COLLECTED MATERIAL:
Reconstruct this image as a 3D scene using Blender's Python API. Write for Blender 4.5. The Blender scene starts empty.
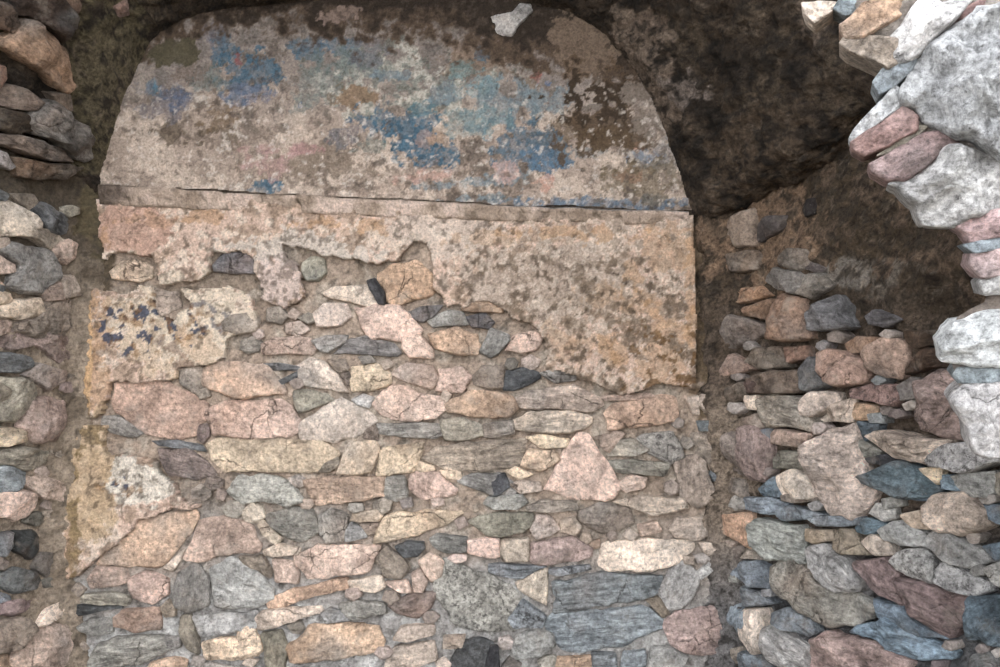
import bpy, math, random
import numpy as np
from mathutils import Vector, Matrix
from mathutils.bvhtree import BVHTree

random.seed(7)
rng = np.random.default_rng(7)
scene = bpy.context.scene
COL = scene.collection

# ------------------------------------------------------------------ camera
FPX = 900.0
PITCH = math.radians(3.0)
CAM = np.array((0.0, 0.0, 1.6))
cam_data = bpy.data.cameras.new('camera')
cam_data.sensor_width = 36.0
cam_data.lens = 36.0 * FPX / 1000.0
cam_data.clip_start = 0.05
cam = bpy.data.objects.new('camera', cam_data)
cam.location = CAM
cam.rotation_euler = (math.pi / 2 + PITCH, 0, 0)
COL.objects.link(cam)
scene.camera = cam

# ------------------------------------------------------------------ sky, sun, exposure
world = bpy.data.worlds.new('sky')
scene.world = world
world.use_nodes = True
bg = world.node_tree.nodes['Background']
bg.inputs['Color'].default_value = (0.92, 0.945, 1.0, 1)
bg.inputs['Strength'].default_value = 1.0
sun_data = bpy.data.lights.new('sun', 'SUN')
sun_data.energy = 1.4
sun_data.angle = math.radians(0.6)
sun_data.color = (1.0, 0.93, 0.82)
sun = bpy.data.objects.new('sun', sun_data)
sun.rotation_euler = (math.radians(-42), 0, math.radians(14))   # stands high behind the back wall: the niche is in shade
COL.objects.link(sun)
scene.view_settings.view_transform = 'Standard'
scene.view_settings.look = 'None'
scene.view_settings.gamma = 1.0
scene.view_settings.use_curve_mapping = False
scene.view_settings.exposure = 2.48

# ------------------------------------------------------------------ maths helpers
def srgb(c):
    c = np.asarray(c, float) / 255.0
    c = c.mean() + (c - c.mean()) * .84
    return np.where(c <= 0.04045, c / 12.92, ((c + 0.055) / 1.055) ** 2.4)

def ray(px, py):
    d = np.array((px - 500.0, FPX, 0.0))
    up = 333.5 - py
    d = np.array((px - 500.0, FPX * math.cos(PITCH) - up * math.sin(PITCH), FPX * math.sin(PITCH) + up * math.cos(PITCH)))
    return d / np.linalg.norm(d)

def project(P):
    q = P - CAM
    f = q[..., 1] * math.cos(PITCH) + q[..., 2] * math.sin(PITCH)
    u = -q[..., 1] * math.sin(PITCH) + q[..., 2] * math.cos(PITCH)
    f = np.maximum(f, 0.05)
    return 500 + FPX * q[..., 0] / f, 333.5 - FPX * u / f

def _hash(ix, iy, iz, seed):
    h = (ix.astype(np.int64) * 374761393 + iy.astype(np.int64) * 668265263 + iz.astype(np.int64) * 2147483647 + seed * 1274126177) & 0xFFFFFFFF
    h = ((h ^ (h >> 13)) * 1274126177) & 0xFFFFFFFF
    h = ((h ^ (h >> 16)) * 2246822519) & 0xFFFFFFFF
    return ((h ^ (h >> 15)) & 0xFFFFFF) / float(0xFFFFFF)

def vnoise(P, scale, seed=0):
    p = P * scale
    i = np.floor(p); f = p - i; f = f * f * (3 - 2 * f)
    i = i.astype(np.int64)
    x, y, z = i[..., 0], i[..., 1], i[..., 2]
    r = 0
    for dx in (0, 1):
        for dy in (0, 1):
            for dz in (0, 1):
                w = (f[..., 0] if dx else 1 - f[..., 0]) * (f[..., 1] if dy else 1 - f[..., 1]) * (f[..., 2] if dz else 1 - f[..., 2])
                r = r + w * _hash(x + dx, y + dy, z + dz, seed)
    return r * 2 - 1

def _rot(a, b, c):
    ca, sa, cb, sb, cc, sc = math.cos(a), math.sin(a), math.cos(b), math.sin(b), math.cos(c), math.sin(c)
    return np.array([[ca, -sa, 0], [sa, ca, 0], [0, 0, 1]]) @ np.array([[cb, 0, sb], [0, 1, 0], [-sb, 0, cb]]) @ np.array([[1, 0, 0], [0, cc, -sc], [0, sc, cc]])
ROT = _rot(.7, .5, .9)

def fbm(P, scale, octs=4, seed=0, gain=0.55):
    a, r, t = 1.0, 0, 0
    Q = P @ ROT
    for k in range(octs):
        r = r + a * vnoise(Q + 3.17 * k, scale * 2.07 ** k, seed + k); t += a; a *= gain
        Q = Q @ ROT
    return r / t * 1.6

def sstep(a, b, x):
    t = np.clip((x - a) / (b - a), 0, 1)
    return t * t * (3 - 2 * t)

def inside(poly, X, Y):
    res = np.zeros(X.shape, bool)
    n = len(poly)
    for i in range(n):
        x1, y1 = poly[i]; x2, y2 = poly[(i + 1) % n]
        if y1 == y2: continue
        c = ((y1 > Y) != (y2 > Y)) & (X < (x2 - x1) * (Y - y1) / (y2 - y1) + x1)
        res ^= c
    return res

def mix(C, col, m):
    m = np.clip(m, 0, 1)[..., None]
    return C * (1 - m) + srgb(col) * m

# ------------------------------------------------------------------ materials
def nodes_of(name):
    m = bpy.data.materials.new(name); m.use_nodes = True
    nt = m.node_tree
    b = nt.nodes['Principled BSDF']
    b.inputs['Specular IOR Level'].default_value = 0.25
    return m, nt, b

def N(nt, kind, **kw):
    n = nt.nodes.new(kind)
    for k, v in kw.items():
        if k in n.inputs.keys(): n.inputs[k].default_value = v
        else: setattr(n, k, v)
    return n

def mixc(nt, a, b, fac, mode='MIX'):
    n = nt.nodes.new('ShaderNodeMix'); n.data_type = 'RGBA'; n.blend_type = mode
    for sock, v in ((0, fac), (6, a), (7, b)):
        if hasattr(v, 'is_linked') or hasattr(v, 'links'): nt.links.new(v, n.inputs[sock])
        else: n.inputs[sock].default_value = v
    return n.outputs[2]

def ramp(nt, val, p0, p1, c0=0.0, c1=1.0):
    n = nt.nodes.new('ShaderNodeMapRange')
    n.inputs[1].default_value = p0; n.inputs[2].default_value = p1
    n.inputs[3].default_value = c0; n.inputs[4].default_value = c1
    nt.links.new(val, n.inputs[0])
    return n.outputs[0]

def grey(nt, v):
    n = nt.nodes.new('ShaderNodeCombineColor')
    for i in range(3): nt.links.new(v, n.inputs[i])
    return n.outputs[0]

def stone_material(name, speck, streak, rough_bump, dirt, black=.62):
    m, nt, b = nodes_of(name)
    L = nt.links.new
    tc = N(nt, 'ShaderNodeTexCoord'); oi = N(nt, 'ShaderNodeObjectInfo')
    mul = N(nt, 'ShaderNodeMath', operation='MULTIPLY'); L(oi.outputs['Random'], mul.inputs[0]); mul.inputs[1].default_value = 37.0
    off = N(nt, 'ShaderNodeVectorMath', operation='ADD'); L(tc.outputs['Object'], off.inputs[0]); L(mul.outputs[0], off.inputs[1])
    st = N(nt, 'ShaderNodeVectorMath', operation='MULTIPLY'); L(off.outputs[0], st.inputs[0]); st.inputs[1].default_value = (1, 5.5, 5.5)
    base = oi.outputs['Color']
    big = N(nt, 'ShaderNodeTexNoise', Scale=7.0, Detail=5.0, Roughness=0.62, Distortion=0.6); L(off.outputs[0], big.inputs['Vector'])
    c = mixc(nt, base, grey(nt, ramp(nt, big.outputs[0], .3, .7, .42, 1.45)), 1.0, 'MULTIPLY')
    # tint drift: rust / lichen grey
    drift = N(nt, 'ShaderNodeTexNoise', Scale=4.0, Detail=3.0); 
    off2 = N(nt, 'ShaderNodeVectorMath', operation='ADD'); L(off.outputs[0], off2.inputs[0]); off2.inputs[1].default_value = (9.1, 4.3, 2.2); L(off2.outputs[0], drift.inputs['Vector'])
    c = mixc(nt, c, (.52, .27, .15, 1), ramp(nt, drift.outputs[0], .56, .8, 0, .3 * dirt))
    c = mixc(nt, c, (.30, .31, .30, 1), ramp(nt, drift.outputs[0], .44, .25, 0, .4))
    # bedding streaks
    sn = N(nt, 'ShaderNodeTexNoise', Scale=9.0, Detail=5.0, Roughness=0.7, Distortion=0.3); L(st.outputs[0], sn.inputs['Vector'])
    c = mixc(nt, c, grey(nt, ramp(nt, sn.outputs[0], .34, .66, .45, 1.5)), streak, 'MULTIPLY')
    # grains
    g1 = N(nt, 'ShaderNodeTexNoise', Scale=58.0, Detail=5.0, Roughness=0.8); L(off.outputs[0], g1.inputs['Vector'])
    c = mixc(nt, c, grey(nt, ramp(nt, g1.outputs[0], .33, .67, .3, 1.65)), speck, 'MULTIPLY')
    g2 = N(nt, 'ShaderNodeTexNoise', Scale=42.0, Detail=4.0, Roughness=0.75); L(off2.outputs[0], g2.inputs['Vector'])
    c = mixc(nt, c, (.045, .04, .038, 1), ramp(nt, g2.outputs[0], black, black + .09, 0, .75))
    c = mixc(nt, c, (.72, .68, .62, 1), ramp(nt, g2.outputs[0], .36, .24, 0, .3))
    # cracks
    vo = N(nt, 'ShaderNodeTexVoronoi', feature='DISTANCE_TO_EDGE', Scale=6.0); 
    dis = mixc(nt, off.outputs[0], big.outputs[1], .12); L(dis, vo.inputs['Vector'])
    cr = ramp(nt, vo.outputs[0], .0, .014, 1, 0)
    crm = N(nt, 'ShaderNodeMath', operation='MULTIPLY'); L(cr, crm.inputs[0]); L(ramp(nt, drift.outputs[0], .5, .62, 0, .6), crm.inputs[1])
    c = mixc(nt, c, (.05, .04, .035, 1), crm.outputs[0])
    # mortar dust smeared over the face
    du = N(nt, 'ShaderNodeTexNoise', Scale=12.0, Detail=6.0, Roughness=0.7); L(off2.outputs[0], du.inputs['Vector'])
    c = mixc(nt, c, (.40, .34, .28, 1), ramp(nt, du.outputs[0], .52, .68, 0, .55 * dirt))
    L(c, b.inputs['Base Color'])
    b.inputs['Roughness'].default_value = .88
    bn = N(nt, 'ShaderNodeTexNoise', Scale=26.0, Detail=8.0, Roughness=0.72); L(off.outputs[0], bn.inputs['Vector'])
    add = N(nt, 'ShaderNodeMath', operation='MULTIPLY_ADD'); L(sn.outputs[0], add.inputs[0]); add.inputs[1].default_value = streak * 1.5; L(bn.outputs[0], add.inputs[2])
    sub = N(nt, 'ShaderNodeMath', operation='SUBTRACT'); L(add.outputs[0], sub.inputs[0]); L(crm.outputs[0], sub.inputs[1])
    bp = N(nt, 'ShaderNodeBump', Strength=1.0, Distance=rough_bump); L(sub.outputs[0], bp.inputs['Height'])
    L(bp.outputs[0], b.inputs['Normal'])
    return m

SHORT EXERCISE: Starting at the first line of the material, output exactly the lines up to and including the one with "COL = scene.collection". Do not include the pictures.

OUTPUT BELOW:
Reconstruct this image as a 3D scene using Blender's Python API. Write for Blender 4.5. The Blender scene starts empty.
import bpy, math, random
import numpy as np
from mathutils import Vector, Matrix
from mathutils.bvhtree import BVHTree

random.seed(7)
rng = np.random.default_rng(7)
scene = bpy.context.scene
COL = scene.collection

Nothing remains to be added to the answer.